On the other hand, the statement is easily seen to be true for $n=3,4,5,7$. For instance, $K_7$ can be decomposed into $5$ cycles of lengths $3,3,4,5,6$ as follows. Call the vertices $A,B,C,D,E,F,G$; then the cycles are $ABDA$, $ACEA$, $AFCGA$, $BEGDFB$, $BCDEFGB$. (Of course you can
break one of the $3$-cycles into a path of length $1$ and a path of length $2$.)

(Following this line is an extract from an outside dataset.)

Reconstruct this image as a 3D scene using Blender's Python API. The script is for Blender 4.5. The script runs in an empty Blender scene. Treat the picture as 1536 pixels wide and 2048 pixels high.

In fact, the statement seems to be true for all odd $n\ge3$. It follows from one of the general results of Darryn Bryant, Daniel Horsley, and William Pettersson in their 182-page paper Decomposition of complete graphs into cycles of arbitrary lengths that for odd $n\ge3$ the complete graph $K_n$ can be decomposed into a cycle of length $3$ and $n-3$ additional cycles of lengths $3,4,\dots,n-1$. Quoting their abstract:
We show that the complete graph on $n$ vertices can be decomposed into $t$ cycles of specified lengths $m_1,\dots,m_t$ if and only if $n$ is odd, $3\le m_i\le n$ for $i=1,\dots,t$, and $m_1+\cdots+m_t=\binom n2$.
We also show that the complete graph on $n$ vertices can be decomposed into a perfect matching and $t$ cycles of specified lengths $m_1,\dots,m_t$ if and only if $n$ is even, $3\le m_i\le n$ for $i=1,\dots,t$, and $m_1+\dots+m_t=\binom n2-\frac n2$.
I have not studied the proofs, which are long and complicated with many cases.